* Start *
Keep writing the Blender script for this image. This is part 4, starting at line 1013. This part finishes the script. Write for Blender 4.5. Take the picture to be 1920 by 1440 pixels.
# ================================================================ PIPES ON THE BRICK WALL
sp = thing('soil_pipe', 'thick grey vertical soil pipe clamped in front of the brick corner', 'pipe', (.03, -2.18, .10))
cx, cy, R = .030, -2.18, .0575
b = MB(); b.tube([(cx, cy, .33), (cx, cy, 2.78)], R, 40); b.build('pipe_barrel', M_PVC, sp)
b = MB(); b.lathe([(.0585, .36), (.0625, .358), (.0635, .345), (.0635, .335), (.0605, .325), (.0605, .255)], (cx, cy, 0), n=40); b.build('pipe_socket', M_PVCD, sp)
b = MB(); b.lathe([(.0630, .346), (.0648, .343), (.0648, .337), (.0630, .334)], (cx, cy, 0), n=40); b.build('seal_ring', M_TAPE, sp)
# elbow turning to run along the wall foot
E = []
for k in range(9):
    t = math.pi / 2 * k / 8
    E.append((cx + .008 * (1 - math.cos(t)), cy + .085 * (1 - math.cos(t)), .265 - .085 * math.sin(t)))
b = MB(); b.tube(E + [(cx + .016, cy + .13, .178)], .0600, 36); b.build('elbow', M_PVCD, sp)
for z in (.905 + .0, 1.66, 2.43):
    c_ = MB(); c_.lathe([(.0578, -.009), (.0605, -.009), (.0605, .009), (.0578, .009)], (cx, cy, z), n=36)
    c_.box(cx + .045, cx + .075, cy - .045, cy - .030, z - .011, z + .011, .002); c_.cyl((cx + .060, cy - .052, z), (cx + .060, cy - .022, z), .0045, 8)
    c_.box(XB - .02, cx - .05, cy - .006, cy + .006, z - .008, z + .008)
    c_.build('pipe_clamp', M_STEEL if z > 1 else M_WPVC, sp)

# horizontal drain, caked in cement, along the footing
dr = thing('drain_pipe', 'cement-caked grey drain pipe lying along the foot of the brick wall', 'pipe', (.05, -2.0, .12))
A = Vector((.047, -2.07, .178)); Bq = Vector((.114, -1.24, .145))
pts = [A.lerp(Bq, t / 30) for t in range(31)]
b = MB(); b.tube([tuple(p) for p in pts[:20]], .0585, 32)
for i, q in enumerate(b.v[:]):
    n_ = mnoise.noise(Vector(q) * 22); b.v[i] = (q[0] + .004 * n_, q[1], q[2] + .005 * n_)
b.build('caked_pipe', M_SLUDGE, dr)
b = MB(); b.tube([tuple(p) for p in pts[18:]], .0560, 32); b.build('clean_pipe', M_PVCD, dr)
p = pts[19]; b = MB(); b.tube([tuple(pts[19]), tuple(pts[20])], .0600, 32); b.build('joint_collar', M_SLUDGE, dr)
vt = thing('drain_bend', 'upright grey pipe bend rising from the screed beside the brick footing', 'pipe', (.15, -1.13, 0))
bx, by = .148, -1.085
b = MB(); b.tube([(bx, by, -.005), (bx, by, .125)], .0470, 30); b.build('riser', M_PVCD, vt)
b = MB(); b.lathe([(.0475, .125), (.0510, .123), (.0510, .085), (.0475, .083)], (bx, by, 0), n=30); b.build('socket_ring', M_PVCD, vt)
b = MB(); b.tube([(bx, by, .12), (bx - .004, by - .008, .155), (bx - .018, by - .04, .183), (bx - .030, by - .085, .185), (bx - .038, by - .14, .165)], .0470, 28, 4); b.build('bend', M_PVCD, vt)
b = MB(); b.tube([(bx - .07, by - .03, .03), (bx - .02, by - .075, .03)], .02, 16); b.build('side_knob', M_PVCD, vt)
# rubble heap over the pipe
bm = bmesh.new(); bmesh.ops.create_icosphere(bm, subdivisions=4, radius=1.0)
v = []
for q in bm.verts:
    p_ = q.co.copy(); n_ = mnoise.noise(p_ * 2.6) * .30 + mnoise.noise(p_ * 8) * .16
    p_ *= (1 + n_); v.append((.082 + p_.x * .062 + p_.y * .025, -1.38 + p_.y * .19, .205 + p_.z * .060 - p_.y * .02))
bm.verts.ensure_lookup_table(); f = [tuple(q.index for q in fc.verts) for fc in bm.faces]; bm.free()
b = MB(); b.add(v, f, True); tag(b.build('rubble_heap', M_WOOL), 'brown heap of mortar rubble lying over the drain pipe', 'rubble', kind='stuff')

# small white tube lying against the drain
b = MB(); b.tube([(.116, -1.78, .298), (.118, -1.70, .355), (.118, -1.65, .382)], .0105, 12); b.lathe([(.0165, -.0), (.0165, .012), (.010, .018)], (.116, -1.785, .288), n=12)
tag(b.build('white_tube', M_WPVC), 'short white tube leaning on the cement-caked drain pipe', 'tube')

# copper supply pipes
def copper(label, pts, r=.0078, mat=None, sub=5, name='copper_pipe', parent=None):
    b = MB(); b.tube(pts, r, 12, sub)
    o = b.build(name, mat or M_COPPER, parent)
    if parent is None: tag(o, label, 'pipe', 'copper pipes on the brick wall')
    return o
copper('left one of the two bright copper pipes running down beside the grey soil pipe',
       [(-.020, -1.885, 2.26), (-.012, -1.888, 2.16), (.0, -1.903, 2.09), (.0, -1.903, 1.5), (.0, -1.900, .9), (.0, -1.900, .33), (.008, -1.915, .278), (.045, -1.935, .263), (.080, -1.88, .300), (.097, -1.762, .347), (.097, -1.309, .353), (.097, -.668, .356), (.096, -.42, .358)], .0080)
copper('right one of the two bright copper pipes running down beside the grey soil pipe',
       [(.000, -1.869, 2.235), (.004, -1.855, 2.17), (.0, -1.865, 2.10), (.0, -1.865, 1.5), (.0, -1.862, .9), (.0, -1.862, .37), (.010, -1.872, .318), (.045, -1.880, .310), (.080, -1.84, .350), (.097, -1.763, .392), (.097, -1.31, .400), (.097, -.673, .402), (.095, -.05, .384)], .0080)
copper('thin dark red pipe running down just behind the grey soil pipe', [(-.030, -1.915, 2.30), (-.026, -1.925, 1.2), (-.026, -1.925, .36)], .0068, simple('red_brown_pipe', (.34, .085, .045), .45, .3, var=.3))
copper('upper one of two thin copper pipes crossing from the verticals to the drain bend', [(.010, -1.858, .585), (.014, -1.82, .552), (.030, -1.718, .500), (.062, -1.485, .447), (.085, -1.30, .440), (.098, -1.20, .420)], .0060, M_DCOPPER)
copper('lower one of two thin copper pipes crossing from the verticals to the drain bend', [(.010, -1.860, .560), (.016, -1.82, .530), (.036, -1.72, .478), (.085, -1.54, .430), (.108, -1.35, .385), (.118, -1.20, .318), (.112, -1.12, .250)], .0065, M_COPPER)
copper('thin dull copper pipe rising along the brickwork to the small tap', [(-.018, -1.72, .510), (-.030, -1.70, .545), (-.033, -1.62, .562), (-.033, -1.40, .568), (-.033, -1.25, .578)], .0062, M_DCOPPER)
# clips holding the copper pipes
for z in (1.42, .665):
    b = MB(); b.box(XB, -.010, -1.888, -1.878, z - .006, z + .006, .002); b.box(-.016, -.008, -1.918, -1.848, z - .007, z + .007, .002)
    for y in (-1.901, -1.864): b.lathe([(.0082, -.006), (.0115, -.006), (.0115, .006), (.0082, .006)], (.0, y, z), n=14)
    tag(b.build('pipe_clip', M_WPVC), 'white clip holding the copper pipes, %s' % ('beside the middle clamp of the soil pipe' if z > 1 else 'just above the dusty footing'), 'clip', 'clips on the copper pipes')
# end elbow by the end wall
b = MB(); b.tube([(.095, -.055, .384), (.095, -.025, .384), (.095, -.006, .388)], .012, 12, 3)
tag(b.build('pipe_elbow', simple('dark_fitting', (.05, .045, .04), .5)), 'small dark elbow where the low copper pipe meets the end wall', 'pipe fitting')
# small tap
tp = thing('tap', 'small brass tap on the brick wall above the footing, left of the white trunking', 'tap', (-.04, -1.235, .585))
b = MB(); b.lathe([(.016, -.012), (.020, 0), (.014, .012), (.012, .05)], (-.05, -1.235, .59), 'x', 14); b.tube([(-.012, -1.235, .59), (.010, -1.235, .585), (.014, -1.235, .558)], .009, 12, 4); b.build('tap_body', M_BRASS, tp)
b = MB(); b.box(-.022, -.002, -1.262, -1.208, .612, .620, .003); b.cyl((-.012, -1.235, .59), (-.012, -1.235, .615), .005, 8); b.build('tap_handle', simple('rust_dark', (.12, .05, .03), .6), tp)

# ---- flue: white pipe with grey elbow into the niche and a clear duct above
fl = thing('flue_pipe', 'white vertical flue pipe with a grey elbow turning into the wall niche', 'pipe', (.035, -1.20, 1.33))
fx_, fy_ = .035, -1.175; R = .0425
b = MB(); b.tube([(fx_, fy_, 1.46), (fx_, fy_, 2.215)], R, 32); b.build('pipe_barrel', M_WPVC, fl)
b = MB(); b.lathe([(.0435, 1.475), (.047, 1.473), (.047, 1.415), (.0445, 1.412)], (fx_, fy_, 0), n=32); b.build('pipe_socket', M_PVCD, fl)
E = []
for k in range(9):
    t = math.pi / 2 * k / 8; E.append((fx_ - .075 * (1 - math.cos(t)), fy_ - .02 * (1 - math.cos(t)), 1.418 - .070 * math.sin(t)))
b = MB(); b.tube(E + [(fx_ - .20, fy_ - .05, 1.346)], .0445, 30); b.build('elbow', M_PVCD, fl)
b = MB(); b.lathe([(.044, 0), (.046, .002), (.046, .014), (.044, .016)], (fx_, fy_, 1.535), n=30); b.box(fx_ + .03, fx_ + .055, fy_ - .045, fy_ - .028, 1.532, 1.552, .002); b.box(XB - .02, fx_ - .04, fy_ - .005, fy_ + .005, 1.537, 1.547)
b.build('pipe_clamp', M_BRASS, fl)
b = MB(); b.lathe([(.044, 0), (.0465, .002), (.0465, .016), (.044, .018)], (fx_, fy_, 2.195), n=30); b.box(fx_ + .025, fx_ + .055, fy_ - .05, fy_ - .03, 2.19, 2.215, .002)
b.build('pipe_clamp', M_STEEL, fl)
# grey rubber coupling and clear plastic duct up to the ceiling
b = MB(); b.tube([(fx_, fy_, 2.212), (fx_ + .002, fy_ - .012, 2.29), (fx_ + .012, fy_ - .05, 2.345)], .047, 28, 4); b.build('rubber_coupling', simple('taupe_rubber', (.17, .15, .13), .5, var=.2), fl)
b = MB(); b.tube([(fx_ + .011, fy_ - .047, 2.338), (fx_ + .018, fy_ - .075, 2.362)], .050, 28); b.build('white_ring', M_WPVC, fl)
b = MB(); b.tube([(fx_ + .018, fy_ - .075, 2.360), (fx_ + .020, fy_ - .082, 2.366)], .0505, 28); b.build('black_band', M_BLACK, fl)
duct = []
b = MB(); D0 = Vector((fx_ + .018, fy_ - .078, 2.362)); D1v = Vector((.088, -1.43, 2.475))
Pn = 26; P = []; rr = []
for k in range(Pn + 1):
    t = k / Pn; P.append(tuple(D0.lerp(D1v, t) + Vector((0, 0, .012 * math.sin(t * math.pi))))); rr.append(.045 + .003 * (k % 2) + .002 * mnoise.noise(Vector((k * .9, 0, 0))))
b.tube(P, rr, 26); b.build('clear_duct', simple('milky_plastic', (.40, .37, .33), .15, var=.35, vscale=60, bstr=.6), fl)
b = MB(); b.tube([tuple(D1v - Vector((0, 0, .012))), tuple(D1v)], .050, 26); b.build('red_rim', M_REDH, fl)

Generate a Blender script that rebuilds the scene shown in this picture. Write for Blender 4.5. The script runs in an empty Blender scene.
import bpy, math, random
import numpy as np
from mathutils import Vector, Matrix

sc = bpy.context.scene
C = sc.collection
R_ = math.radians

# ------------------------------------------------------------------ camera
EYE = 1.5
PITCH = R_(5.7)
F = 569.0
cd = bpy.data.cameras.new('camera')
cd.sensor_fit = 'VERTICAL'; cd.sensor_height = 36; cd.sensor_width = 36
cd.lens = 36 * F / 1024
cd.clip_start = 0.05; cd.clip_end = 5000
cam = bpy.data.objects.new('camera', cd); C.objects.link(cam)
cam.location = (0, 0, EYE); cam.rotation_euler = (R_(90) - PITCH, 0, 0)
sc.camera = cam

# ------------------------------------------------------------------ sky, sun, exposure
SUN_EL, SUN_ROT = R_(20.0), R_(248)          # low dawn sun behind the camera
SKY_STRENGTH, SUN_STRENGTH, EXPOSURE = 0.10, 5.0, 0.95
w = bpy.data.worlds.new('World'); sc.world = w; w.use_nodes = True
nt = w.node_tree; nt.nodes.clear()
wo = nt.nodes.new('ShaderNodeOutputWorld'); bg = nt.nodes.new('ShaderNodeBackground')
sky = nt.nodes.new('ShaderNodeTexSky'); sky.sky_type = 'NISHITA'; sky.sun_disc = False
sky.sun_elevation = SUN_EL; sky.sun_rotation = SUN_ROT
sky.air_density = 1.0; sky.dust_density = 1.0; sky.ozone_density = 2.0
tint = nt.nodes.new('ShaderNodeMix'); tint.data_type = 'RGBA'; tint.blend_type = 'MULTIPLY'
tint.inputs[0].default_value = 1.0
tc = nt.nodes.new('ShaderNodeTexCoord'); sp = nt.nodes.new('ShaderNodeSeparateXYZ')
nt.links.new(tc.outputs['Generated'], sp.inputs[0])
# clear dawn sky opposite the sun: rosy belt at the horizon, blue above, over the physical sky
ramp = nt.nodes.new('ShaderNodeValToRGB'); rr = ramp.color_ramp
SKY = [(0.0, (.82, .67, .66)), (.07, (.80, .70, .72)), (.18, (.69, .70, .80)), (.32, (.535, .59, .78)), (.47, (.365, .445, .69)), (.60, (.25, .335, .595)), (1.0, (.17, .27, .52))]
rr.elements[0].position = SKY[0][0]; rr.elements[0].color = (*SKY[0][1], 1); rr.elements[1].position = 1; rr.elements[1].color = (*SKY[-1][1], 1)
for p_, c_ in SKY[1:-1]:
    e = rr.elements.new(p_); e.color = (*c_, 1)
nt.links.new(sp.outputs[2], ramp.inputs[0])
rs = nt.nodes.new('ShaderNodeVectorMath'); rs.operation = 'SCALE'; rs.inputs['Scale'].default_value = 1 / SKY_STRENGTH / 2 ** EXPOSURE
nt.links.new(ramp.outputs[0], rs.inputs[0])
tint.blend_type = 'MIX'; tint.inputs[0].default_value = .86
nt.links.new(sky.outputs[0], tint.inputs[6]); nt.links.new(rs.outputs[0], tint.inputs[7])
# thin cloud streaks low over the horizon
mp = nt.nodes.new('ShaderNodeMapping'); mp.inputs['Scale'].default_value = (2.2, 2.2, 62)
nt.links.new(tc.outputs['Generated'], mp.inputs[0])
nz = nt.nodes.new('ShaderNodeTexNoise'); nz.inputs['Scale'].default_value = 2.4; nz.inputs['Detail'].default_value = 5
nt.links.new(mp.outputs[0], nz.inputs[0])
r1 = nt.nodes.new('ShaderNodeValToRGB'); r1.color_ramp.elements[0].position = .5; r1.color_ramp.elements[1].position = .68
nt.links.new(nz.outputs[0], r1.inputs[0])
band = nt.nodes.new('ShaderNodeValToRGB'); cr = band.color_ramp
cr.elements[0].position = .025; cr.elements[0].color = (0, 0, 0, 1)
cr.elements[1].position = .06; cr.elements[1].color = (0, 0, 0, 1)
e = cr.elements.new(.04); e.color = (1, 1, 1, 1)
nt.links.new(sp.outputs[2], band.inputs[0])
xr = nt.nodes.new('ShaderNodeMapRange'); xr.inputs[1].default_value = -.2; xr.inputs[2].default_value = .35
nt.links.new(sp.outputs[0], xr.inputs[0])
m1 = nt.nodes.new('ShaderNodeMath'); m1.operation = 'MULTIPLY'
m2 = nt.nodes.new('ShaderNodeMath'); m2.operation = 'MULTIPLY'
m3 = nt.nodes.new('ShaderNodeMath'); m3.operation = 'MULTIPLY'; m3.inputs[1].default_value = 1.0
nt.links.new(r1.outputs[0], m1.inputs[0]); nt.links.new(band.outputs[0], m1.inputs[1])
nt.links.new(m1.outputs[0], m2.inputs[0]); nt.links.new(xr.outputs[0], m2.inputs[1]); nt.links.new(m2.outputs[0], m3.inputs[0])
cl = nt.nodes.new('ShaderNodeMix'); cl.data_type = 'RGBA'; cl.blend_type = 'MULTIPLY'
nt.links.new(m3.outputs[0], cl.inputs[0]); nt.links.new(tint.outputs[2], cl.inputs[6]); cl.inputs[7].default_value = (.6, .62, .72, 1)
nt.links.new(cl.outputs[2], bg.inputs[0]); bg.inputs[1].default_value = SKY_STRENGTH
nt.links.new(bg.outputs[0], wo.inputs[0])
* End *
Exactly as written, quote the lines from the one that has "Generate a Blender" down to the one that has "sc.camera = cam", and include both.

OUTPUT BELOW
Generate a Blender script that rebuilds the scene shown in this picture. Write for Blender 4.5. The script runs in an empty Blender scene.
import bpy, math, random
import numpy as np
from mathutils import Vector, Matrix

sc = bpy.context.scene
C = sc.collection
R_ = math.radians

# ------------------------------------------------------------------ camera
EYE = 1.5
PITCH = R_(5.7)
F = 569.0
cd = bpy.data.cameras.new('camera')
cd.sensor_fit = 'VERTICAL'; cd.sensor_height = 36; cd.sensor_width = 36
cd.lens = 36 * F / 1024
cd.clip_start = 0.05; cd.clip_end = 5000
cam = bpy.data.objects.new('camera', cd); C.objects.link(cam)
cam.location = (0, 0, EYE); cam.rotation_euler = (R_(90) - PITCH, 0, 0)
sc.camera = cam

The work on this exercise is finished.